The word “omphalos” appears a few times in James Joyce’s “Ulysses.” Twice it is mentioned by the American character, Buck Mulligan. He mentions it in Episode One as well as Episode Fourteen. However, his speech is not what I am truly interested in diving into. Rather, let us look at the third use of the word in the novel.
We find “omphalos” italicized amidst heavy thematic narration on the part of Stephen Dedalus. It appears within the first couple of pages on Episode Three (line 38 on page 32 of my Gabler Edition, to be precise). To fully grasp its place in the passage, however, we’ll have to dig into the rest of the text that surrounds it.
One of her sisterhood lugged me squealing into life. Creation from nothing. What has she in the bag? A misbirth with a trailing navelcord, hushed in ruddy wool. The cords of all link back, strandentwining cable of all flesh. That is why mystic monks. Will you be as gods? Gaze in your omphalos. Hello! Kinch here. Put me on to Edenville. Aleph, alpha: nought, nought, one. (Joyce, Episode 3 Lines 35 – 40)
This passage clearly involves the stream-of-consciousness narration style that Joyce pioneered with this novel; as Stephen jumps between thoughts, we must follow him and hear the thoughts as they roll out. The interesting focus of his stream revolves around the nature of life and creation (particularly human creation). His thoughts are made up primarily of images and simple, single thoughts. However, this does not prevent his philosophizing.

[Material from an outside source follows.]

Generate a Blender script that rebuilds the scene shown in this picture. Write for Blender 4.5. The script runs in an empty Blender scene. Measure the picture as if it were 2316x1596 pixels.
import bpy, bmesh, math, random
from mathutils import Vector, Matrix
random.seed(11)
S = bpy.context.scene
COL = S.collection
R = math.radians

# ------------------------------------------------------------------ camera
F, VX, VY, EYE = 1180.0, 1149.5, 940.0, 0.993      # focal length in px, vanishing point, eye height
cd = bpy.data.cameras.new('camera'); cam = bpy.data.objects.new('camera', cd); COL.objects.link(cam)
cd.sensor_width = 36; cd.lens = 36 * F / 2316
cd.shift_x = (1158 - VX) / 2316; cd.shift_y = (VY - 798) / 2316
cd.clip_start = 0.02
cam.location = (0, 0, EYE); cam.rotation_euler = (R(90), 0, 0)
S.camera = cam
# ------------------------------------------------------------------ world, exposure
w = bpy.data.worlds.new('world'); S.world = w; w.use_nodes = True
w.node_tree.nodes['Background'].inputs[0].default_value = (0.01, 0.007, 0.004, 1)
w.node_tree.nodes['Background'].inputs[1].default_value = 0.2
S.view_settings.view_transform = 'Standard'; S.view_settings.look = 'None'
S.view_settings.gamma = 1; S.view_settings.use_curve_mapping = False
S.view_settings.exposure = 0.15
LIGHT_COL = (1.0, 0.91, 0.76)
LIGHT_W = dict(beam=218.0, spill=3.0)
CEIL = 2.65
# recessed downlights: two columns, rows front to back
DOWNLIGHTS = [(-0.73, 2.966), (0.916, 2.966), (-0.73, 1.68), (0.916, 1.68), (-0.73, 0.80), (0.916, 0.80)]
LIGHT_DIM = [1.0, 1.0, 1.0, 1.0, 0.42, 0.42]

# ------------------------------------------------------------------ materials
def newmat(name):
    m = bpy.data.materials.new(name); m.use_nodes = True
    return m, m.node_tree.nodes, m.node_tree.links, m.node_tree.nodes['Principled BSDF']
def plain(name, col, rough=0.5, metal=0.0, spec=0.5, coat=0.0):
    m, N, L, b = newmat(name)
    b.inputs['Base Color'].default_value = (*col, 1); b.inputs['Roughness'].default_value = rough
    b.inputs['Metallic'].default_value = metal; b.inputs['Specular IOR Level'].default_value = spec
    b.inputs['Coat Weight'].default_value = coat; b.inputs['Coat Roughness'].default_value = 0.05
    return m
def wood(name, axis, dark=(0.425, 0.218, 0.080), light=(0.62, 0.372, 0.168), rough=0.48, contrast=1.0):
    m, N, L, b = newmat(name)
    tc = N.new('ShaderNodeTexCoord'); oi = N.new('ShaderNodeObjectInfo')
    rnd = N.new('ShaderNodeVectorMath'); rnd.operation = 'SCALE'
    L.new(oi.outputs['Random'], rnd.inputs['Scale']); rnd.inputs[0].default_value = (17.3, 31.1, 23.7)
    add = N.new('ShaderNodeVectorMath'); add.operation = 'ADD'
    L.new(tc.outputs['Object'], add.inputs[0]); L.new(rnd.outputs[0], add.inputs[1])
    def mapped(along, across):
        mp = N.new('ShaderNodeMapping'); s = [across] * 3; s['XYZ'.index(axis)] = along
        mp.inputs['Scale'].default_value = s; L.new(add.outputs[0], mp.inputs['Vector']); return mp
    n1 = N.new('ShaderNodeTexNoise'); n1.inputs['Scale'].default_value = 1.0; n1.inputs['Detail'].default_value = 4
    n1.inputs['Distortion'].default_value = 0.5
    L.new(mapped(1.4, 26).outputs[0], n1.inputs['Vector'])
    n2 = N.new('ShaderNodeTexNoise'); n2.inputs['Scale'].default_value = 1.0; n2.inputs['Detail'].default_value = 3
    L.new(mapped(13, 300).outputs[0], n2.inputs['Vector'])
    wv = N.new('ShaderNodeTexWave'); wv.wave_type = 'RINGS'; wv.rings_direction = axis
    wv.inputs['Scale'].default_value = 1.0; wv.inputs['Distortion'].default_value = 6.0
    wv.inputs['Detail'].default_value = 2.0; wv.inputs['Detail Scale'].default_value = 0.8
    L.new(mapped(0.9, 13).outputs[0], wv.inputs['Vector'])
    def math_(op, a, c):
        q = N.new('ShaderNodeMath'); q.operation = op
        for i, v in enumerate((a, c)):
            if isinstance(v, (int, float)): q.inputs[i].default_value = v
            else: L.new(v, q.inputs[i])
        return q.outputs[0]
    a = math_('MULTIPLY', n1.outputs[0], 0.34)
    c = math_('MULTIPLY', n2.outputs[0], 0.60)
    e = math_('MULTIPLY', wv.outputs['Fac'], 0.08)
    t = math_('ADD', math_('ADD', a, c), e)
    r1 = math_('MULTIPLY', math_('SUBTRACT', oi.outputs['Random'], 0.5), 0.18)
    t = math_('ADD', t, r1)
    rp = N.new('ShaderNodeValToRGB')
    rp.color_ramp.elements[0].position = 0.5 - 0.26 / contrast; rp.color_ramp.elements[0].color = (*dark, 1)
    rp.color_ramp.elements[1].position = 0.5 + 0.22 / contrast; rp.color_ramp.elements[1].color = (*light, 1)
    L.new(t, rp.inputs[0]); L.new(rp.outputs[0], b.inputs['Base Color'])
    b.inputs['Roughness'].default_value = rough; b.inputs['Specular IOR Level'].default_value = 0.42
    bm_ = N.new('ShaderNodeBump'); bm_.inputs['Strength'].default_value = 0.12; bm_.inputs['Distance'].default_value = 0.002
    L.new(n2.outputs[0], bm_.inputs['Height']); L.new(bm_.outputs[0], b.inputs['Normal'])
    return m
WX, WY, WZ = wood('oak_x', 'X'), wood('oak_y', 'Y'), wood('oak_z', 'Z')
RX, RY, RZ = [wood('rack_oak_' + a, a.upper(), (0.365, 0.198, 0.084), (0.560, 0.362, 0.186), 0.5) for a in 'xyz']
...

Though the passage may be small, there remains plenty to be said about it (isn’t it always the case). At first, Stephen concerns himself with the affairs of a midwife at a birth. His birth, it seems, as he mentions getting “lugged . . . into life” by a sister of sorts. It is interesting that Joyce uses the term “sisterhood,” since it implies (particularly to the mind of someone raised Catholic, as he and many of his Irish peers were) that the woman is a nun. The dual image of a celibate nun and a midwife mid-birthing prove to be difficult to reconcile. Already, there is tension in Stephen’s discourse, and this tension shows the issues of identity as they relate to the indefatigable human condition.
Here, Stephen jumps to, “Creation from nothing.” His first thought was an image, and this sentence works as a tool to understand how he processed that image. He thinks of the conception and birth of a child as the advent of life from nothingness. He then turns his mind to other thoughts of life and nothingness: death.
The miscarriage he envisions in the sister’s bag embodies death as he mulls over the origin (and demise) of life. From this sentence, we find the concept of the navel (the omphalos) first appears. Stephen imagines the “navelcords” connecting each child to its mother, and then the mother to hers, all the way back until some map of “all flesh” has been bound together to show the idea that everyone is ultimately from one source.
The omphalos becomes, then, a mock telephone line through which he pretends to communicate back to Eve (“Hello! Kinch here. Put me on to Edenville.”), who would not have had a navel “as gods.”
In this way, Joyce has associated the navel of a man with some of the essences of the human condition: the omphalos symbolizes the unity of all humans, their origins, and their personal and communal identities.